The declarative way: describe what you need. I need a capability that can process images using a GPU. The system figures out where that capability exists, how to access it, and provides it. No steps. No order dependency. No accumulated state.

This distinction should sound familiar. It's the same principle from Post 7 — stateless interfaces over stateful internals — extended from a single machine to the entire network. And it matches AI's nature for the same reasons.

Declarative is stateless. No step depends on the previous step. The agent describes the desired state and the system resolves it. If the resolution fails, the agent can re-declare without worrying about what state was left behind by a partial attempt.

Declarative is text-native. The agent describes what it needs in words — the same way it does everything else. I need image processing with GPU access is text in, capability out. The same dimension AI already operates in.

NixOS understood this for human computing. Instead of imperatively installing packages and mutating system state (brew install, apt-get, pip install — each one changing the system in ways that depend on what was installed before), Nix lets you declare the entire system configuration in a text file. The system materializes it. Reproducible, stateless, text-native.

For AI, declarative capability resolution isn't just a convenience — it's the natural mode. The agent already works by describing what it wants and letting the system figure out how to provide it. Extending this from describe what you want the model to generate to describe what capabilities you need the system to provide is a continuation of the same principle, not a new one.

The Parts Work as One

When declarative resolution works across devices, something qualitative changes. The agent doesn't think about machines. It doesn't know that the image processing happened on your desktop's GPU while the text analysis happened locally on your laptop.

Mesh network of capabilities It described what it needed. The system provided.

Each device controls what it shares — which capabilities to expose, which resources to make available. The agent on one device transparently uses capabilities and compute from another. A powerful open-source model running on your GPU server is accessible from your phone. Storage on your NAS is available to an agent running anywhere.

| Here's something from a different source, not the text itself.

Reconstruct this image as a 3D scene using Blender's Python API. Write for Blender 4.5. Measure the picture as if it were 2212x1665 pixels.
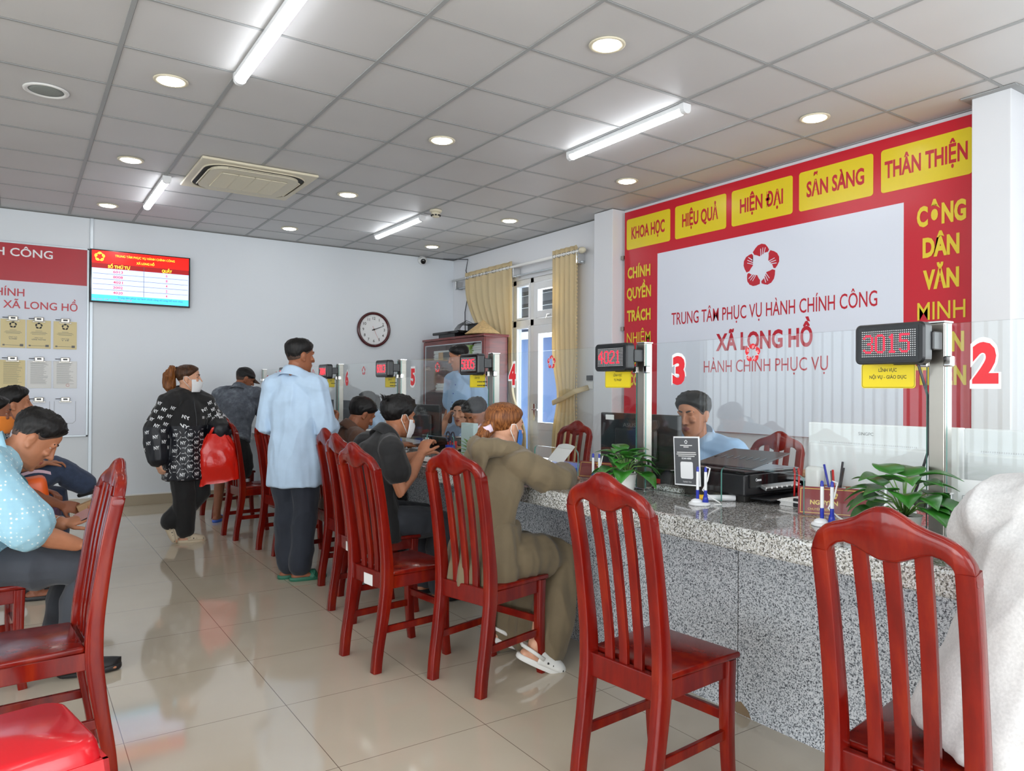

The physical distribution of resources becomes invisible.

Everything available. Everywhere accessible. All at once.

From the agent's perspective, there is no network. There are no separate machines. There is only the set of capabilities it can describe and use. The infrastructure resolves the rest.

Why AI Makes This Tractable

Distributed computing across heterogeneous devices is an enormously hard problem for general-purpose computing. AI agent workloads have properties that make it tractable.

Most agent operations are latency-tolerant. Code generation, document processing, analysis — an extra 50ms of network latency is invisible in a task that takes 30 seconds of inference.

Most agent workflows are async-friendly. An agent working on a branch doesn't need real-time synchronization. It works, pushes, moves on.

Capabilities are self-contained. A capability directory has everything needed — documentation, tools, field notes. No hidden dependency on local state that would break when accessed remotely.

What's Still Hard

The foundation is tractable. But higher-level coordination has open questions.

What happens when a remote capability disappears mid-task? The agent needs graceful degradation, not a crash. When multiple agents request the same GPU simultaneously, who gets priority? Authentication and authorization between devices needs more work.

These are real challenges. The foundation is solid. The upper layers are being built. We'd rather be honest about the edges than pretend the picture is complete.

Why the Machine Boundary Is a Human Assumption

Every operating system ever built has had edges. Your laptop runs its OS. Your phone runs its OS. Your server runs its OS. Each is a self-contained world with clear boundaries.

This makes sense for humans. You have a physical location. You're at your laptop, or you're at your desktop, or you're on your phone. Your body is in one place, so your computing environment has a center — the machine in front of you. The OS boundary maps to your physical boundary.

AI has no physical location. It exists wherever context exists. An agent doesn't sit at a machine the way a human does. It's instantiated in a context window that could be assembled from capabilities on any device, from memory stored anywhere, from tools running on any machine in the network. The agent's location is its context, not a device.

An operating system designed for a being with no physical location shouldn't have physical boundaries. The machine boundary — this device's capabilities vs. that device's capabilities — is an assumption that carried over from human computing because no one questioned it. Text-native, stateless, declarative — every principle we've established is indifferent to which machine it runs on. The principles don't have edges. The OS shouldn't either.

Everything, everywhere, all at once. Not as aspiration, but as the natural consequence of building for a being that was never in one place to begin with.